-- start Recorded information --
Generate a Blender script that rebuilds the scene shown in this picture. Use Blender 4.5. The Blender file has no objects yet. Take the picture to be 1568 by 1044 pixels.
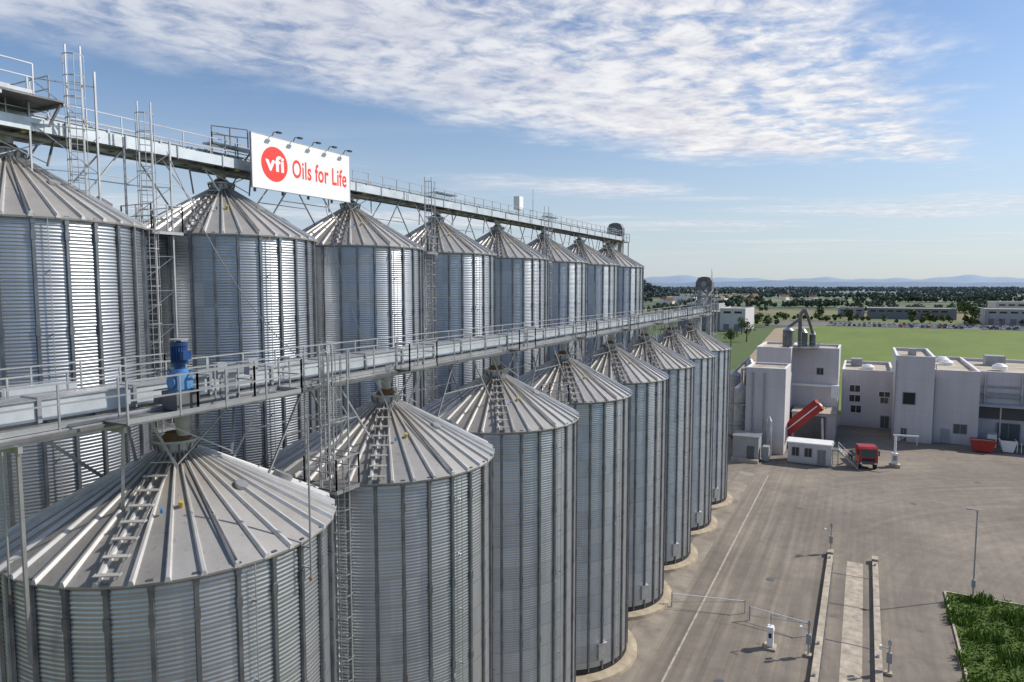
import bpy, math, random
from mathutils import Vector, Matrix
random.seed(7)
R_=math.radians
pi=math.pi
scene=bpy.context.scene
scene.view_settings.view_transform='Standard'
scene.view_settings.look='None'
scene.view_settings.exposure=0
COL=scene.collection
YAW=27.3; CAMH=25.7

# ---------------------------------------------------------------- node helper
class NT:
    def __init__(s,tree):
        s.t=tree; s.n=tree.nodes; s.l=tree.links
    def new(s,typ,**kw):
        nd=s.n.new(typ)
        for k,v in kw.items(): setattr(nd,k,v)
        return nd
    def put(s,sock,v):
        if isinstance(v,bpy.types.NodeSocket): s.l.new(v,sock)
        elif v is not None:
            try: sock.default_value=v
            except Exception: sock.default_value=(v[0],v[1],v[2],1.0)
    def m(s,op,a,b=None,c=None,clamp=False):
        nd=s.new('ShaderNodeMath',operation=op,use_clamp=clamp)
        s.put(nd.inputs[0],a)
        if b is not None: s.put(nd.inputs[1],b)
        if c is not None: s.put(nd.inputs[2],c)
        return nd.outputs[0]
    def mix(s,f,a,b,blend='MIX'):
        nd=s.new('ShaderNodeMix',data_type='RGBA',blend_type=blend)
        s.put(nd.inputs[0],f)
        for i,v in ((6,a),(7,b)):
            if isinstance(v,bpy.types.NodeSocket): s.l.new(v,nd.inputs[i])
            else: nd.inputs[i].default_value=(v[0],v[1],v[2],1)
        return nd.outputs[2]
    def noise(s,vec,scale,detail=4,rough=.55,out=0,dist=0):
        nd=s.new('ShaderNodeTexNoise')
        if vec is not None: s.l.new(vec,nd.inputs['Vector'])
        nd.inputs['Scale'].default_value=scale
        nd.inputs['Detail'].default_value=detail
        nd.inputs['Roughness'].default_value=rough
        nd.inputs['Distortion'].default_value=dist
        return nd.outputs[out]
    def rng(s,v,a,b,c=0,d=1,smooth=False):
        nd=s.new('ShaderNodeMapRange')
        if smooth: nd.interpolation_type='SMOOTHSTEP'
        s.put(nd.inputs[0],v)
        for i,x in enumerate((a,b,c,d)): nd.inputs[i+1].default_value=x
        return nd.outputs[0]
    def scale(s,vec,xyz,loc=(0,0,0),rot=(0,0,0)):
        nd=s.new('ShaderNodeMapping'); s.l.new(vec,nd.inputs[0])
        nd.inputs['Scale'].default_value=xyz; nd.inputs['Location'].default_value=loc; nd.inputs['Rotation'].default_value=rot
        return nd.outputs[0]
    def sep(s,vec):
        nd=s.new('ShaderNodeSeparateXYZ'); s.l.new(vec,nd.inputs[0]); return nd.outputs
    def comb(s,x,y,z=0.0):
        nd=s.new('ShaderNodeCombineXYZ')
        s.put(nd.inputs[0],x); s.put(nd.inputs[1],y); s.put(nd.inputs[2],z); return nd.outputs[0]

def newmat(name):
    m=bpy.data.materials.new(name); m.use_nodes=True
    nt=NT(m.node_tree); b=m.node_tree.nodes['Principled BSDF']
    return m,nt,b
def setb(nt,b,**kw):
    for k,v in kw.items():
        nt.put(b.inputs[k.replace('_',' ')],v)

def simple(name,col,rough=.6,metal=0.0,var=.25,scale=3.0,bump=0.0,bscale=None,spec=None):
    m,nt,b=newmat(name)
    tc=nt.new('ShaderNodeTexCoord').outputs['Object']
    n=nt.noise(tc,scale,6,.6)
    f=nt.rng(n,.3,.7)
    dark=tuple(c*(1-var) for c in col); lt=tuple(min(1,c*(1+var*.6)) for c in col)
    c=nt.mix(f,dark,lt)
    setb(nt,b,Base_Color=c,Metallic=metal)
    nt.put(b.inputs['Roughness'],nt.rng(n,.3,.7,max(.05,rough-.08),min(1,rough+.08)))
    if bump:
        bn=nt.new('ShaderNodeBump'); bn.inputs['Strength'].default_value=bump
        bn.inputs['Distance'].default_value=.05
        nt.l.new(nt.noise(tc,bscale or scale*8,5,.6),bn.inputs['Height'])
        nt.l.new(bn.outputs[0],b.inputs['Normal'])
    return m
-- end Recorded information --
• [What this task involves] Write out again exactly the lines from the start of the data above through the line containing "YAW=27.3; CAMH=25.7", inclusive, excluding any pictures.

• [Task result]
Generate a Blender script that rebuilds the scene shown in this picture. Use Blender 4.5. The Blender file has no objects yet. Take the picture to be 1568 by 1044 pixels.
import bpy, math, random
from mathutils import Vector, Matrix
random.seed(7)
R_=math.radians
pi=math.pi
scene=bpy.context.scene
scene.view_settings.view_transform='Standard'
scene.view_settings.look='None'
scene.view_settings.exposure=0
COL=scene.collection
YAW=27.3; CAMH=25.7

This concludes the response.